AP attempts to make laptop newsgathering journalist-friendly

Simplicity is a virtue to non-technical television journalists in the field. The last thing they have time to do is worry about technical details when they’re on deadline and a story needs to get back to the station in a hurry.

The Associated Press is attempting to simplify matters with the release of its SNAPfeed 3.0 software. Packaged with its ENPS, a new user interface directs journalists through a four-step, non-technical process to encode and transmit video.

Using the Windows Media 9 codec and a variety of transmission options, such as DSL, cable, cellular, satellite phone and dial-up, SNAPfeed enables routine, quality field transmissions.

Eliminating complexity was an important goal of the SNAPfeed 3.0 design. What once required a complex set of decisions about encoding has been boiled down to one simple question for journalists: What’s your deadline?

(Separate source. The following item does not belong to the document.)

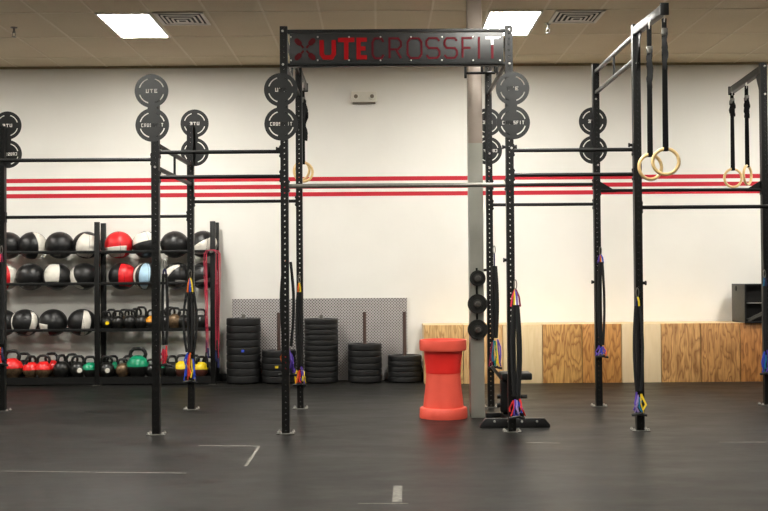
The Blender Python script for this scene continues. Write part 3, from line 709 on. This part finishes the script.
for a in ((12.5, 0, 16.5, 'red', 'leftmost red kettlebell with worn bronze belly, bottom tray', 0, 1, None),
          (24, 1, 14, 'dark', 'black kettlebell with a wide handle behind the two leftmost red ones', .1, 1, None),
          (31, 0, 13, 'red', 'red kettlebell second from the left in front, bottom tray', .9, 1, None),
          (43.5, 0, 13.5, 'red', 'red kettlebell third from the left in front, bottom tray', .2, 1, None),
          (51.5, 1, 13.5, 'red', 'red kettlebell behind, left of the all-black ones on the bottom tray', .1, 1.05, None),
          (61.5, 0, 13.5, 'dark', 'all-black kettlebell right of the red ones, bottom tray', 1.2, 1, None),
          (72, 1, 12.5, 'dark', 'black kettlebell at the back between two black ones, left bottom tray', .4, 1.1, None),
          (78, 0, 13, 'dark', 'black kettlebell with white dot left of the green one, left bottom tray', .3, 1, 'white'),
          (90, 0, 12.5, 'green', 'green-shouldered kettlebell left of the middle upright', .5, 1, None),
          (106.5, 0, 12.5, 'dark', 'black kettlebell with white dot right of the middle upright, bottom tray', .2, 1, 'white'),
          (112.5, 1, 12, 'green', 'small green kettlebell behind, first right of the middle upright', .5, 1, None),
          (123, 0, 11.5, 'worn', 'worn brown kettlebell just left of the big green one', .1, .9, None),
          (129, 1, 12, 'dark', 'black kettlebell behind the big green one, bottom tray', .2, 1, None),
          (138, 0, 18, 'green', 'largest green kettlebell with black belly on the right bottom tray', 0, .95, None),
          (151, 0, 10.5, 'dark', 'black kettlebell between the big green one and the front post', .6, 1, None),
          (162, 1, 13, 'green', 'dark green kettlebell behind the pink straps, bottom tray', .3, 1, None),
          (172, 0, 12.5, 'dark', 'black kettlebell left of the yellow one, bottom tray', .8, 1, None),
          (182, 0, 13, 'yellow', 'yellow kettlebell with brown belly left of the back post', .3, 1, None),
          (194, 1, 12, 'dark', 'black kettlebell behind the blue and orange straps, bottom tray', .3, 1, None),
          (201, 0, 12, 'yellow', 'yellow kettlebell right of the back post, bottom tray', .7, 1, None),
          (208.0, 1, 11, 'dark', 'black kettlebell behind the hanging pink ropes, bottom tray', .2, 1, None)):
    kettlebell(a[0], zt0, a[1], a[2], a[3], a[4], a[5], a[6], a[7])
for a in ((106.5, 0, 10, 'dark', 'small black kettlebell with yellow dot by the middle upright, third shelf', .2, 1.05, 'yellow'),
          (111.5, 1, 10, 'dark', 'small black kettlebell behind the yellow-dotted one, third shelf', .1, 1.2, None),
          (118, 0, 10.5, 'dark', 'small black kettlebell second from the middle upright in front, third shelf', .3, 1.05, None),
          (124.5, 1, 10.5, 'worn', 'small worn grey-brown kettlebell at the back of the third shelf', .4, 1.1, None),
          (130, 0, 11, 'dark', 'small black kettlebell third from the middle upright in front, third shelf', .1, 1.05, None),
          (136.5, 1, 11, 'dark', 'small black kettlebell behind, left of the wide-handled one, third shelf', .5, 1.1, None),
          (141.5, 0, 11, 'dark', 'small black kettlebell with tall wide handle left of the orange one', 0, 1.3, None),
          (152.3, 0, 10.5, 'orange', 'small orange kettlebell left of the front post, third shelf', .3, 1.1, None),
          (165, 0, 10.5, 'dark', 'small black kettlebell just right of the front post, third shelf', .2, 1.05, None),
          (175, 0, 12, 'worn', 'small worn kettlebell in the middle of the gap between the two posts, third shelf', 0, 1.05, None),
          (170, 1, 11, 'dark', 'small black kettlebell behind the worn one on the third shelf', .3, 1.2, None),
          (183.5, 0, 11, 'dark', 'small black kettlebell left of the back post, third shelf', .4, 1.05, None),
          (192, 1, 11, 'dark', 'small black kettlebell hidden behind the back post, third shelf', .4, 1.05, None),
          (201, 0, 11, 'dark', 'small black kettlebell at the right end of the third shelf', .1, 1.05, None)):
    kettlebell(a[0], zt2, a[1], a[2], a[3], a[4], a[5], a[6], a[7])

# jump ropes on the rack end
xh = xrr; zh = at(214, 251, 14.45).z
pk = MB().lathe([(0, 0), (.012, 0), (.012, -.13), (.018, -.13), (.018, -.142), (0, -.142)], (xh, YR0-.025, zh-.01), 12, 'y'); pk.build('rope_hook', steel, rack, KO)
names = ['nearest the wall', 'second from the wall', 'middle one', 'second from the front', 'foremost, hanging in front']
for i in range(5):
    Y = YR0-.05-.022*i; x0 = xh+(-.055, -.02, .04, .02, .05)[i]*.9; wl, wr = (.1, .072, .085, .095, .06)[i], (.06, .1, .055, .085, .115)[i]
    zb = at(214, (352, 366, 348, 360, 356)[i], Y).z; zb2 = at(214, (360, 352, 358, 348, 366)[i], Y).z
    t = thing('jump_rope', 'crimson jump rope hung on the right end of the rack, '+names[i], 'jump rope', (xh, Y, zb), 'jump ropes on the rack end'); O = (xh, Y, zb)
    pts = []
    for k in range(25):
        f_ = k/24
        if f_ < .42: q = f_/.42; pts.append((xh-wl*(1-.2*(1-q))-.006*math.sin(q*6+i), Y, zb+.1+(zh-zb-.13)*q))
        elif f_ > .58: q = (1-f_)/.42; pts.append((xh+wr*(1-.2*(1-q))+.006*math.sin(q*5+i), Y, zb2+.1+(zh-zb2-.13)*q))
        else:
            a_ = PI-(f_-.42)/.16*PI; cxx = (wr-wl)/2; pts.append((xh+cxx+(wl+wr)/2*math.cos(a_), Y, zh-.03+.045*math.sin(a_)))
    MB().tube(pts, 0.0043, 8).build('cord', pinkc, t, O)
    for (xx, zz) in ((pts[0][0], zb), (pts[-1][0], zb2)): MB().lathe([(0, 0), (.012, 0), (.014, .03), (.011, .1), (.008, .125), (0, .125)], (xx, Y, zz-.02), 12).build('handle', vinyl if i % 2 else CC['navy'], t, O)

# ------------------------------------------------------------------ diamond plate, bumper stacks
a, b = at(232, 298.5, YW-.05), at(407, 298.5, YW-.05)
sh = MB().box(a.x, b.x, YW-.03, YW-.022, 0.0, (a.z+b.z)/2).build('diamond_plate_sheet', diamond_mat(), None, ((a.x+b.x)/2, YW-.026, 0))
tag(sh, 'large silver diamond-tread metal sheet standing on the floor against the back wall', 'metal sheet')
PLT = {}
def bumper(th):
    k_ = round(th, 3)
    if k_ not in PLT:
        R_ = .225; pr = [(.0255, .006), (.05, .006), (.06, .012), (.14, .012), (.16, .002), (.2, 0), (.215, .0), (.2235, .007), (.225, .014), (.225, th-.014), (.2235, th-.007), (.215, th), (.2, th), (.16, th-.002), (.14, th-.012), (.06, th-.012), (.05, th-.006), (.0255, th-.006), (.0255, .006)]
        o = thing('bumper_plate', '', 'weight plate'); MB().lathe(pr, n=48).build('rubber_disc', rubber, o)
        MB().lathe([(.025, .003), (.048, .003), (.048, .007), (.0255, .008), (.0255, th-.008), (.048, th-.007), (.048, th-.003), (.025, th-.003), (.025, .003)], n=32).build('hub', steel, o)
        PLT[k_] = [o, False]
    o, used = PLT[k_]
    if used: return copytree(o)
    PLT[k_][1] = True; return o
stacks = [(243.7, 318, 9, 'stack beside the rack', 0, 'first'), (279, 350, 5, 'low stack behind the left sign post', .93, 'second'), (321.5, 318.5, 12, 'tall middle stack', 0, 'third'), (365, 343.5, 6, 'stack right of the tall middle one', .93, 'fourth'), (404.8, 355, 5, 'lowest stack beside the red drum', .93, 'fifth')]
YST = 14.66
for si, (px, py, n, nm, peg_h, so) in enumerate(stacks):
    p = at(px, 383, YST); z0 = .012
    zt_ = at(px, py, YST).z; th = (zt_-z0)/n
    ph = peg_h or zt_+.05
    t = thing('plate_peg', 'upright steel storage peg standing through the %s bumper stack from the left' % so, 'storage peg', (p.x, YST, 0), 'storage pegs')
    MB().lathe([(0, 0), (.17, 0), (.17, .012), (0, .012)], n=32).build('base', black, t)
    MB().cyl((0, 0, .012), (0, 0, ph), .0235, 16).build('post', peg_br if peg_h else steel, t)
    for i in range(n):
        o = bumper(th); o.location = (p.x+random.uniform(-.001, .001), YST, z0+th*i); o.rotation_euler = (0, 0, random.uniform(0, 6))
        pos = 'topmost' if i == n-1 else 'bottom one' if i == 0 else ORD[n-1-i]+' from the top'
        o['label'] = 'black bumper plate, %s in the %s' % (pos, nm); o['group'] = 'bumper plates in the '+nm
        if (si, i) in ((0, 4), (1, 2)):
            a_ = o.rotation_euler.z; o.rotation_euler.z = 0
            q_ = MB().box(-.03, .012, -.2262, -.223, th*.35, th*.7) if si else MB().box(.0, .035, -.2262, -.223, th*.35, th*.7)
            q_.build('paint_mark', CC['yellow'] if si else CC['blue'], o)

# ------------------------------------------------------------------ plywood boxes
YX, PX0, PWD = 14.3196, .5786, .514
pm = [ply_mat('osb_gold_plywood', (232, 194, 130), (150, 96, 44), 9, 1, .8), ply_mat('honey_plywood', (234, 198, 140), (180, 122, 62), 6, 2, .7), ply_mat('pale_plywood', (232, 208, 164), (214, 184, 134), 3, 3, .5), ply_mat('orange_veined_plywood', (228, 178, 104), (128, 70, 26), 9, 4, .9),
      ply_mat('orange_plywood', (224, 164, 90), (134, 74, 30), 8, 5, .9), ply_mat('bleached_plywood', (230, 206, 166), (216, 188, 144), 3, 6, .4), ply_mat('brown_veined_plywood', (222, 172, 108), (116, 66, 28), 9, 7, .9), ply_mat('dark_brown_plywood', (212, 158, 94), (108, 62, 28), 10, 8, .9), ply_mat('chestnut_plywood', (202, 140, 76), (104, 56, 22), 8, 9, .9), ply_mat('tan_plywood', (200, 150, 92), (138, 86, 40), 8, 10, .8)]
plyside = ply_mat('plain_plywood_edge', (226, 198, 150), (206, 170, 118), 3, 11, .6)
bl = ['gold wavy-grained plywood box at the left end of the row behind the red drum', 'honey plywood box behind the grey column, second from the left end', 'pale plywood box, third from the left end of the row', 'orange plywood box with bold veins, just left of the purple-strapped back post', 'orange plywood box behind the back post with purple straps', 'pale smooth plywood box behind the tall front post with the ring arm', 'brown boldly veined plywood box just right of the pale smooth one', 'brown plywood box left of the one under the black speaker', 'dark brown plywood box in the shade under the black speaker', 'tan plywood box beyond the right edge of the photo']
for i in range(10):
    x0 = PX0+PWD*i+.005; x1 = x0+PWD-.010; xc = (x0+x1)/2; O = (xc, YX+.305, 0); t_ = .018; hgt = .762
    if i == 2: pass
    t = thing('plyometric_box', bl[i], 'plywood box', O, 'plywood boxes along the back wall')
    MB().box(x0, x1, YX, YX+t_, 0, hgt).build('front_panel', pm[i], t, O, bevel=.0015)
    MB().box(x0, x1, YX+.61-t_, YX+.61, 0, hgt).build('back_panel', plyside, t, O)
    for xa in (x0, x1-t_): MB().box(xa, xa+t_, YX+t_, YX+.61-t_, 0, hgt).build('side_panel', plyside, t, O)
    MB().box(x0+t_, x1-t_, YX+t_, YX+.61-t_, hgt-t_, hgt).build('top_panel', plyside, t, O)
    MB().box(x0+t_, x1-t_, YX+t_, YX+.61-t_, 0.0, t_).build('bottom_panel', plyside, t, O)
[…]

SNAPfeed was designed to be reliable and simple for non-technical journalists to operate. The product works closely with Agility encoding and transcoding software from Anystream to achieve a seamless flow of video from field to production equipment. Working with SNAPfeed, Agility can automatically convert incoming files to production server specific formats and then transfer the video directly into servers without requiring user intervention.

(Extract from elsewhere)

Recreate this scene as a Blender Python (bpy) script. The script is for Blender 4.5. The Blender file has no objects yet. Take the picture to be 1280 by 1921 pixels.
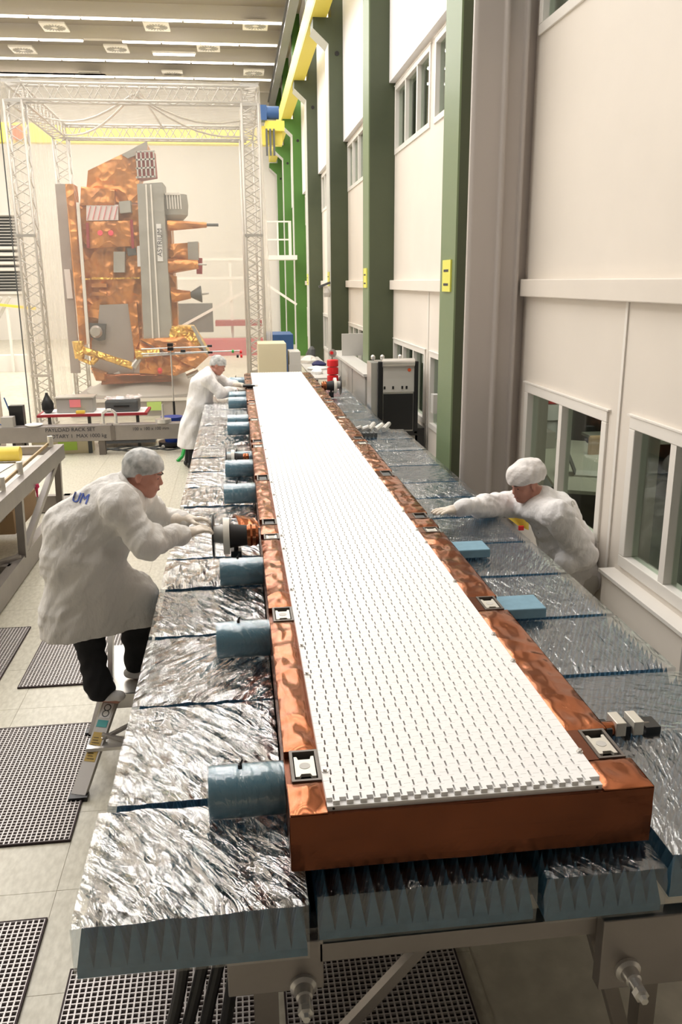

Producers waiting for incoming video receive constant status updates in an ENPS running order or assignment area. Once received, the file can be accessed via any ENPS workstation as part of the newsroom workflow.

For stations and news organizations working with stringers and freelancers, a new SNAPfeed 3.0 feature lets an administrator define resolutions and aspect ratios, providing greater control over how video looks.